In the years preceding Princeton, however, Goddard had already begun writing his theories on space travel. Unfortunately, he did not find much support for his ideas and in 1913 he was also struck with a severe bout of tuberculosis. Undeterred he pushed ahead on the mathematics of rocket travel, although he kept his true intentions of developing a vehicle for space exploration a secret as he was often met with harsh criticism from those who believed such dreams were impossible.

Dr. Robert H. Goddard and a liquid oxygen-gasoline rocket at Auburn, Massachusetts

Dr. Robert H. Goddard and a liquid oxygen-gasoline rocket at Auburn, Massachusetts

By 1914, as mentioned earlier, he had registered his first two landmark patents, one on liquid-fuelled rockets and the other on multi-stage rockets. The following year he began to theorise that rockets would work in a vacuum, enabling space travel, but still his ideas garnered little attention.

In fact, when Goddard published his astonishingly groundbreaking paper in 1919, ‘A Method of Reaching Extreme Altitudes’, he was derided in the press for his suggestion that rockets could be used to take payloads to the Moon. “Of course he only seems to lack the knowledge ladled out daily in high schools,” read an editorial in the New York Times. 50 years later, when Apollo 11 was on its way to the Moon on 17 July 1969, propelled by the very rocket technology Goddard had pioneered, the paper would print a rather embarrassing retraction.

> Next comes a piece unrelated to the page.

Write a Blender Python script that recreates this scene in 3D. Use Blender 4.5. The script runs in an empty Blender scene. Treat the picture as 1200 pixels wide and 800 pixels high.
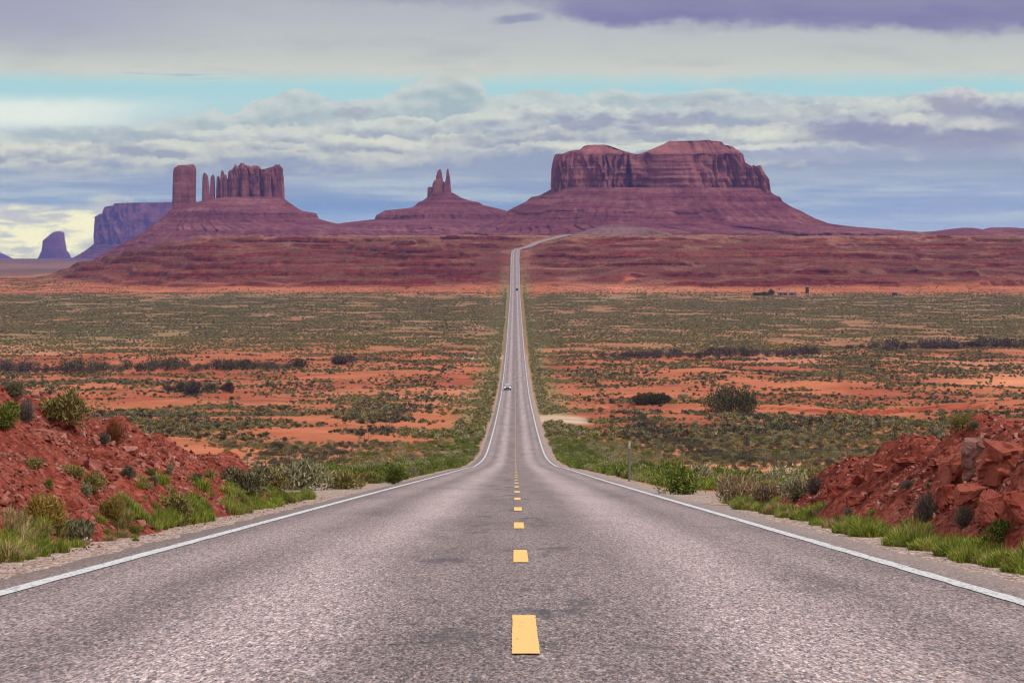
import bpy, bmesh, math, random
import numpy as np
from mathutils import Vector

R = math.radians
F = 3300.0            # focal length in photo pixels (1200 wide)
HZ = 275.0            # eye-level line in photo pixels
rng = np.random.default_rng(7)
random.seed(7)
scene = bpy.context.scene
COL = scene.collection

# ------------------------------------------------------------------ camera
cam_data = bpy.data.cameras.new("camera")
cam = bpy.data.objects.new("camera", cam_data)
COL.objects.link(cam)
cam.location = (0, 0, 0)
cam.rotation_euler = (R(90), 0, 0)
cam_data.sensor_width = 36
cam_data.lens = F / 1200 * 36
cam_data.shift_y = -(400 - HZ) / 1200
cam_data.clip_start = 0.2
cam_data.clip_end = 80000
scene.camera = cam

# ------------------------------------------------------------------ exposure / engine
scene.render.engine = "CYCLES"
scene.view_settings.view_transform = "Standard"
scene.view_settings.look = "None"
scene.view_settings.exposure = 0.0
scene.view_settings.gamma = 1.0
scene.view_settings.use_curve_mapping = False
scene.cycles.use_denoising = True
scene.cycles.denoising_prefilter = "ACCURATE"
scene.cycles.filter_width = 1.2
scene.cycles.max_bounces = 5
scene.cycles.diffuse_bounces = 3
scene.cycles.transparent_max_bounces = 8
scene.cycles.volume_bounces = 0
scene.cycles.use_adaptive_sampling = True
scene.cycles.adaptive_threshold = 0.01

SUN_EL, SUN_AZ = 52.0, 128.0       # azimuth clockwise from the view direction
SUN_STRENGTH, SUN_ANGLE = 2.5, 9.0
HAZE_DENSITY, HAZE_TOP, HAZE_COLOR = 4.2e-5, 190.0, (0.20, 0.31, 0.92)
HAZE_GLOW = (0.105, 0.14, 0.43)     # what the air itself adds over a long path
ZENITH = 0.76                       # brightness of the cloud deck overhead


def lin(r, g, b):
    def f(c):
        c /= 255.0
        return c / 12.92 if c <= 0.04045 else ((c + 0.055) / 1.055) ** 2.4
    return (f(r), f(g), f(b), 1.0)


# ------------------------------------------------------------------ node helper
class NB:
    def __init__(self, nt):
        self.nt = nt

    def new(self, t, **kw):
        n = self.nt.nodes.new(t)
        for k, v in kw.items():
            setattr(n, k, v)
        return n

    def put(self, sock, v):
        if v is None:
            return
        if isinstance(v, bpy.types.NodeSocket):
            self.nt.links.new(v, sock)
        else:
            sock.default_value = v

    def m(self, op, a, b=None, c=None, clamp=False):
        n = self.new("ShaderNodeMath", operation=op, use_clamp=clamp)
        self.put(n.inputs[0], a)
        self.put(n.inputs[1], b)
        self.put(n.inputs[2], c)
        return n.outputs[0]

    def add(self, a, b): return self.m("ADD", a, b)
    def sub(self, a, b): return self.m("SUBTRACT", a, b)
    def mul(self, a, b): return self.m("MULTIPLY", a, b)

    def sstep(self, x, lo, hi):
        n = self.new("ShaderNodeMapRange", interpolation_type="SMOOTHSTEP")
        self.put(n.inputs[0], x)
        self.put(n.inputs[1], lo)
        self.put(n.inputs[2], hi)
        return n.outputs[0]

    def lerp_range(self, x, lo, hi, a, b):
        n = self.new("ShaderNodeMapRange")
        self.put(n.inputs[0], x)
        self.put(n.inputs[1], lo)
        self.put(n.inputs[2], hi)
        self.put(n.inputs[3], a)
        self.put(n.inputs[4], b)
        return n.outputs[0]

    def mix(self, f, a, b, mode="MIX"):
        n = self.new("ShaderNodeMix", data_type="RGBA", blend_type=mode)
        self.put(n.inputs[0], f)
        self.put(n.inputs[6], a)
        self.put(n.inputs[7], b)
        return n.outputs[2]

    def xyz(self, x, y, z):
        n = self.new("ShaderNodeCombineXYZ")
        self.put(n.inputs[0], x)
        self.put(n.inputs[1], y)
        self.put(n.inputs[2], z)
        return n.outputs[0]

    def sep(self, v):
        n = self.new("ShaderNodeSeparateXYZ")
        self.put(n.inputs[0], v)
        return n.outputs

    def vscale(self, v, s):
        n = self.new("ShaderNodeVectorMath", operation="MULTIPLY")
        self.put(n.inputs[0], v)
        n.inputs[1].default_value = s
        return n.outputs[0]

    def noise(self, vec, scale=1.0, detail=6, rough=0.55, color=False, dist=0.0):
        n = self.new("ShaderNodeTexNoise")
        self.put(n.inputs["Vector"], vec)
        n.inputs["Scale"].default_value = scale
        n.inputs["Detail"].default_value = detail
        n.inputs["Roughness"].default_value = rough
        n.inputs["Distortion"].default_value = dist
        return n.outputs["Color"] if color else n.outputs["Fac"]

    def voronoi(self, vec, scale, feature="F1", out="Color", rand=1.0):
        n = self.new("ShaderNodeTexVoronoi", feature=feature)
        self.put(n.inputs["Vector"], vec)
        n.inputs["Scale"].default_value = scale
        n.inputs["Randomness"].default_value = rand
        return n.outputs[out]

    def ramp(self, f, stops, interp="LINEAR"):
        n = self.new("ShaderNodeValToRGB")
        n.color_ramp.interpolation = interp
        e = n.color_ramp.elements
        e[0].position, e[0].color = stops[0]
        e[1].position, e[1].color = stops[-1]
        for p, c in stops[1:-1]:
            k = e.new(p)
            k.color = c
        self.put(n.inputs[0], f)
        return n.outputs[0]

    def attr(self, name, out="Fac", typ="GEOMETRY"):
        n = self.new("ShaderNodeAttribute", attribute_name=name, attribute_type=typ)
        return n.outputs[out]

    def bump(self, h, strength=0.5, dist=0.05):
        n = self.new("ShaderNodeBump")
        n.inputs["Strength"].default_value = strength
        n.inputs["Distance"].default_value = dist
        self.put(n.inputs["Height"], h)
        return n.outputs[0]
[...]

The public backlash Goddard experienced caused him to become rather reclusive. He became very apprehensive with regards to sharing his work and would often work alone in order to avoid confrontation or argument. In 1926, despite his seclusion, he launched the world’s first liquid-fuelled rocket using gasoline and liquid oxygen as propellant. Although it rose to just 12.5 metres (41 feet), it was an important moment in rocket history.

Goddard would continue to develop and perfect his designs throughout the 1930s, when he began to receive significantly more support for his ideas. He kept working until his death on 10 August 1945, after which is wife Esther Kisk posthumously registered over a hundred of his patents that had gone unpublished.

Despite his limited support, Goddard’s work remains arguably the most significant contribution to space travel. Perhaps somewhat sombrely, it was only after his death that the USA and Soviet Union began to truly toy with the idea of rocket travel and, ultimately, send humans into space and to the Moon. A man perhaps ahead of his time, the legacy of Robert Goddard will remain as long as rockets are sent into space, while one of NASA’s major space science laboratories, the Goddard Space Flight Center, ensures his work will not be forgotten.